Prime Minister Hun Sen speaks in Phnom Penh in December.

Prime Minister Hun Sen is weighing his legal options in response to accusations from Nuon Chea’s defence lawyer that the premier has violated his client’s right to a fair trial by publicly condemning him as a Khmer Rouge killer.

During a closed-door meeting with government officials and civil society representatives on Friday, the premier said he would not be prevented from freely expressing himself about Nuon Chea’s alleged crimes under the Khmer Rouge.

“Preventing me from speaking to condemn Nuon Chea and Pol Pot regime means that I was wrong to fight to topple the Pol Pot regime,” he was recorded saying.

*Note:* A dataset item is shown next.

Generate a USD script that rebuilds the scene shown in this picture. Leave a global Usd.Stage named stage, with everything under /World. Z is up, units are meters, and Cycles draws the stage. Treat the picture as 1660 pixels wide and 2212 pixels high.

“Look! Together help to defend me and do not allow Nuon Chea’s lawyer to act arrogantly.”

On January 10, Nuon Chea lawyer Michiel Pestman called on the tribunal’s judges to “officially condemn” statements the premier reportedly made in Vietnam in which he condemned Nuon Chea for his alleged crimes under the Khmer Rouge.

In October, Pestman filed a criminal complaint with Phnom Penh Municipal Court against the prime minister and other high-ranking government officials, calling for an investigation into their alleged interference in the court.

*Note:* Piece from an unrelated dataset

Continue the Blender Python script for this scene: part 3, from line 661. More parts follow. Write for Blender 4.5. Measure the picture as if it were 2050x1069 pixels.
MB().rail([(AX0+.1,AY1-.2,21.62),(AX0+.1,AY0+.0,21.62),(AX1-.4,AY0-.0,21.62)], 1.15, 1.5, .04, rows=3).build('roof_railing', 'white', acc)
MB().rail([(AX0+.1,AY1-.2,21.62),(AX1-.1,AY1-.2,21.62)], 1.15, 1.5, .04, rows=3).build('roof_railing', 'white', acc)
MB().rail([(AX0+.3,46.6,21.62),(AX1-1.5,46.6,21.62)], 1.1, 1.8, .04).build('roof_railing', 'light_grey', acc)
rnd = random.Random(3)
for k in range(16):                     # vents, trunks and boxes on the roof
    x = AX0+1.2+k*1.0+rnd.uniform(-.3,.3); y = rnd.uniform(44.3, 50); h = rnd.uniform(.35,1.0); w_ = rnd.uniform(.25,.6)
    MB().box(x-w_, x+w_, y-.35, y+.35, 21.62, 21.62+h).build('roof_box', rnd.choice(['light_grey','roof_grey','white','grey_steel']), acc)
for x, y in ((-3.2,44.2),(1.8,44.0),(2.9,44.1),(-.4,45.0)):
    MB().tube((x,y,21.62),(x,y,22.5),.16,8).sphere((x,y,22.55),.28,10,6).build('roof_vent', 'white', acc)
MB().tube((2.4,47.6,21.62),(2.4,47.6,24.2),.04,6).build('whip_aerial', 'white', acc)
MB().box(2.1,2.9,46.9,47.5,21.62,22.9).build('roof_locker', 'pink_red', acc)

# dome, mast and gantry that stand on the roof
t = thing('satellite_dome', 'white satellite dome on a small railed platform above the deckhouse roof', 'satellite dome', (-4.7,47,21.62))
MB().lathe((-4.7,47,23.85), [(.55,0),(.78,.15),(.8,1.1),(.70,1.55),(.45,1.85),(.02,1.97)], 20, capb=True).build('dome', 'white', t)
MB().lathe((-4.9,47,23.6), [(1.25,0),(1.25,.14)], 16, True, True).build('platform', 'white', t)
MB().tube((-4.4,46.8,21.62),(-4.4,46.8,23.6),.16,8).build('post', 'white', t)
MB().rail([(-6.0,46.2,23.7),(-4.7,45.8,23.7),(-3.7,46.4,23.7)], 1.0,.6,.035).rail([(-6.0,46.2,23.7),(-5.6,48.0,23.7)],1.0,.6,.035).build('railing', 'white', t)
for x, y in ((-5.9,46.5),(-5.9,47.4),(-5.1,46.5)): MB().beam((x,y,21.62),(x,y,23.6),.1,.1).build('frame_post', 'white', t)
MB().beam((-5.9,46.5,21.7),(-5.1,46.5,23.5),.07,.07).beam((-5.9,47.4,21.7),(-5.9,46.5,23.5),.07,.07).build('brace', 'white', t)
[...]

Pestman told the Post yesterday he would pursue this legal action “more than ever” now and would also file a motion to the ECCC calling on the court’s trial chamber to stop the premier from making further comments that could prejudice the case.

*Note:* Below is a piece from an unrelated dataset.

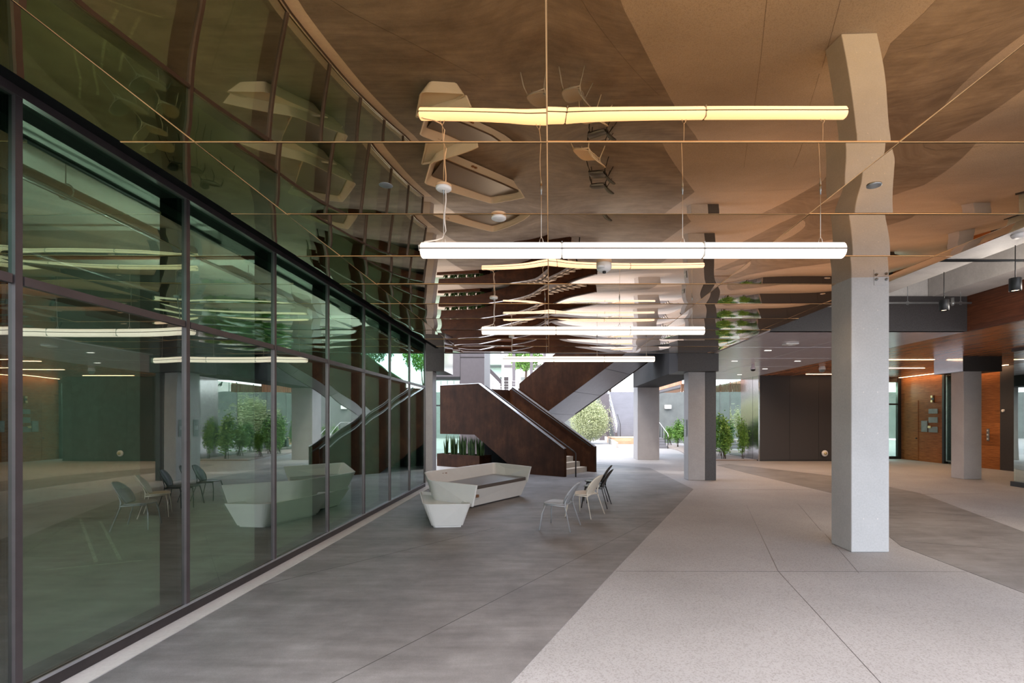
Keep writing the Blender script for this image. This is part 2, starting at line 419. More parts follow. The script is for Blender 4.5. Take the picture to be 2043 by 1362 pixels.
# interior room behind the glass
struct(B('wall_left', M['intwall'], (-11.2, -6, 0, -11, 15.2, 5.5)), 'dim inner wall of the empty room behind the glass', 'wall')
struct(B('floor_inside', M['intfloor'], (-11, -6, -.04, GX - .21, 15.1, .006)), 'dull floor of the empty room behind the glass', 'floor')
struct(B('ceiling_inside', M['conc'], (-11, -6, 4.62, GX - .21, 15.1, 4.78)), 'raw concrete ceiling slab of the room behind the glass', 'ceiling')
struct(B('wall_back_inside', M['intwall'], (-11, 15.1, 0, GX - .6, 15.3, 5.5)), 'end wall of the empty room behind the glass', 'wall')
struct(B('beam_inside', M['conc'], (-11, 7.6, 4.25, GX - .21, 8.1, 4.62)), 'raw concrete beam crossing the room behind the glass', 'beam')
struct(B('beam_inside', M['conc'], (-11, 12.0, 4.25, GX - .21, 12.5, 4.62)), 'second raw concrete beam, at the far end behind the glass', 'beam')
def pipe(name, pts, r, m, label):
    return tag(MB().tube(pts, r, 12).build(name, m), label, 'pipe')
pb = empty('drain_pipe', (0, 0, 0), label='thick black drain pipe hung along the ceiling behind the widest glass bay', cat='pipe')
MB().tube([(-5.35, -3, 4.30), (-5.35, 11.9, 4.30)], .075, 14).build('pipe_run', M['pipeb'], pb)
for yy in (3.6, 4.6, 5.6, 7.3, 9.0, 10.5):
    MB().tube([(-5.35 + .088 * math.cos(t), yy, 4.30 + .088 * math.sin(t)) for t in [k * PI / 8 for k in range(17)]], .008, 6).build('clamp', M['pipe'], pb)
    MB().tube([(-5.35, yy, 4.38), (-5.35, yy, 4.62)], .005, 6).build('hanger_rod', M['pipe'], pb)
ps = empty('sprinkler_pipe', (0, 0, 0), label='thin dark sprinkler pipe above the drain pipe behind the glass', cat='pipe')
MB().tube([(-4.95, -3, 4.44), (-4.95, 11.9, 4.44)], .03, 10).build('pipe_run', M['pipeb'], ps)
MB().box(-5.0, 4.55, 4.40, -4.90, 4.68, 4.48).build('red_coupling', M['pipered'], ps)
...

“There’s no tradition of an independent judiciary in this country, you just do what the prime minister says, so if the prime minister expresses his opinion about my client’s guilt, then what’s the point of the trial,” he said.

Key Tech, one of Hun Sen’s senior lawyers, refused to speak specifically about what legal course the premier will take, but said in general terms that every citizen, not only the prime minister, had the right to counter-sue someone who filed a complaint against them.

“If a litigant abuses the rights of one party, then the victim has the right counter-sue,” he said.

Clair Duffy, a Tribunal Monitor with the Open Society Justice Initiative, said senior politicians such as a prime minister should not be commenting on the guilt or innocence of a defendant during their trial, in any country.

“I think it’s especially the case in Cambodia, where judicial independence is still in its infancy – those foundations are still being built – and it’s even more so the case at the ECCC, because we know there have been issues with political interference in the court,” she said.

“The risk really is that allegations of political interferences that have been mostly limited to cases 003 and 004 until now could seep into Case 002.”